Dopo il debutto la scorsa stagione al Teatro Comunale di Treviso, la produzione del Teatro Carcano La bottega del caffè ha affrontato una tournée che ha toccato, tra le altre città, Firenze, Trento, Brindisi, Bolzano, Brescia, la Spezia, Milano, Pavia. Nelle presente stagione, oltre alla rentrée al Teatro Carcano, lo spettacolo sarà a Vicenza, Mestre, Lodi, Novara, Trieste, Varese, Lamezia Terme. Grande il successo di pubblico e ottime le recensioni che hanno parlato di “allestimento senza leziosità e manierismi”(Corriere della Sera); “azione che scorre con il giusto ritmo; disegno dei personaggi nitido e preciso”(Avvenire), “sorprendente attualità della commedia”(Libero), “spettacolo goldoniano fino in fondo, tradizionale e innovativo insieme” (Studi Cattolici).

Punti di forza la regia – rigorosa e, nel contempo, discreta – di un esperto goldoniano come Giuseppe Emiliani; la recitazione dell’affiatata compagnia, con una menzione speciale per Antonio Salines, un Don Marzio campione di maldicenza e pettegolezzo; le scene di Guido Fiorato ispirate a quelle create dal suo maestro Emanuele Luzzati per l’indimenticata edizione del 1989 al Teatro Romano di Verona, protagonista Giulio Bosetti per la regia di Gianfranco De Bosio.

 

Andata in scena nel 1750, la commedia si svolge in una piazzetta di Venezia, sulla quale si affacciano tre botteghe: il laboratorio del barbiere, la bisca di Pandolfo e il caffé di Ridolfo. Uomo dabbene, che svolge il suo mestiere con passione ed onestà, Ridolfo si rammarica perché Eugenio, figlio del suo defunto padrone, è schiavo della passione del gioco che lo sta portando inesorabilmente alla rovina. Ma la vera rovina è l’inclinazione al pettegolezzo di Don Marzio, gentiluomo napoletano, il quale rivela subito che Eugenio ha impegnato con lui gli orecchini della moglie Vittoria e che fa segretamente visita a Lisaura, la ballerina protetta dal conte Leandro. Il giovane, alla mercè del biscazziere Pandolfo e dell’infido Leandro, non dà ascolto a nessuno e si occupa da un lato di ottenere i favori della ballerina, dall’altro di offrire protezione a Placida, una pellegrina giunta a Venezia in cerca del marito. Tutti i nodi verranno al pettine quando Eugenio, esaltato da una modesta vincita, offrirà una cena nelle stanze della bisca …

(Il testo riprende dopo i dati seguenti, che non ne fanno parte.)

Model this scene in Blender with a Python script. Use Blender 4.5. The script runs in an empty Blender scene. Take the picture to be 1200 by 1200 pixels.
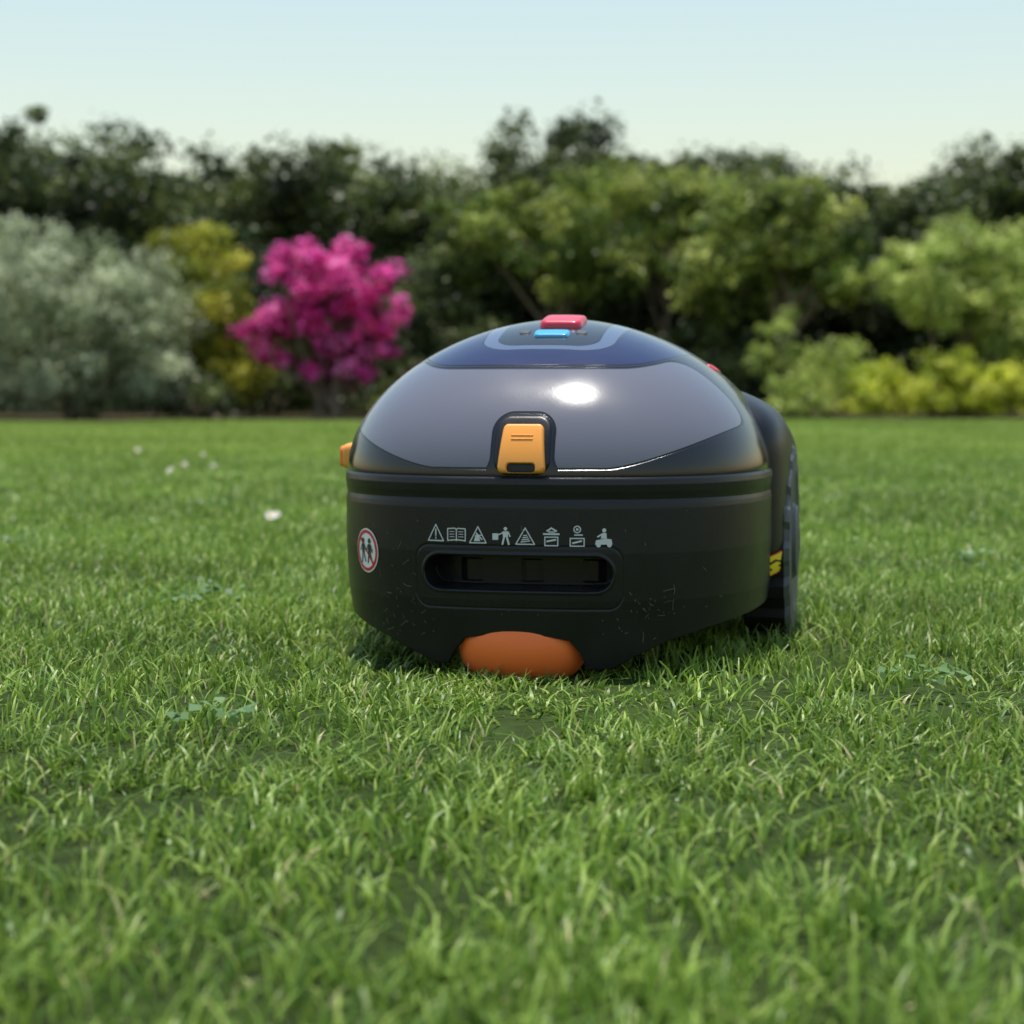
import bpy, math, random
import numpy as np
from mathutils import Vector
random.seed(7); rng=np.random.default_rng(7)
scene=bpy.context.scene
col=scene.collection
R=math.radians
# ------------------------------------------------ helpers
def mk_mesh(name,verts,faces,mat=None,smooth=True,attrs=None,link=True,parent=None):
    me=bpy.data.meshes.new(name)
    verts=np.asarray(verts,dtype=np.float32)
    if isinstance(faces,np.ndarray):
        nf,k=faces.shape
        me.vertices.add(len(verts)); me.vertices.foreach_set('co',verts.ravel())
        me.loops.add(nf*k); me.loops.foreach_set('vertex_index',faces.astype(np.int32).ravel())
        me.polygons.add(nf); me.polygons.foreach_set('loop_start',np.arange(0,nf*k,k,dtype=np.int32))
        me.update(calc_edges=True)
    else:
        me.from_pydata(verts.tolist(),[],faces); me.update()
    if attrs:
        for k,a in attrs.items():
            a=np.asarray(a,dtype=np.float32)
            if a.ndim==1:
                at=me.attributes.new(k,'FLOAT','POINT'); at.data.foreach_set('value',a)
            else:
                at=me.attributes.new(k,'FLOAT_COLOR','POINT'); at.data.foreach_set('color',a.ravel())
    if smooth: me.polygons.foreach_set('use_smooth',np.ones(len(me.polygons),dtype=bool))
    if mat:
        for m in (mat if isinstance(mat,list) else [mat]): me.materials.append(m)
    ob=bpy.data.objects.new(name,me)
    if link: col.objects.link(ob)
    if parent: ob.parent=parent
    return ob
def empty(name,loc=(0,0,0)):
    e=bpy.data.objects.new(name,None); e.location=loc; col.objects.link(e); e.empty_display_size=.1; return e
def new_mat(name):
    m=bpy.data.materials.new(name); m.use_nodes=True; nt=m.node_tree; nt.nodes.clear()
    o=nt.nodes.new('ShaderNodeOutputMaterial'); return m,nt,o
def N(nt,t,**kw):
    n=nt.nodes.new(t)
    for k,v in kw.items(): setattr(n,k,v)
    return n
def c4(c): return (c[0],c[1],c[2],1)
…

Protagonista della commedia è l’occhialetto, diabolico strumento, col quale Don Marzio, seduto al caffé, spia indiscretamente tutto e tutti, sforzandosi di vedere anche quello che effettivamente non è.

Ciò che caratterizza questo capolavoro goldoniano è l’estrema concretezza con cui sono fuse l’evocazione dello sfondo ambientale, il dipanarsi dell’intreccio imperniato su pettegolezzi, manie, stravaganze, imbrogli e finzioni, e il disegno geniale d’un carattere, quello di Don Marzio, prototipo di quei frequentatori di caffé che sanno di questo e di quello, che raccolgono notizie dalla voce degli altri e dalle gazzette per farsene portavoce, senza la cura di controllarle e di verificarne la fondatezza, mescolando verità e invenzione.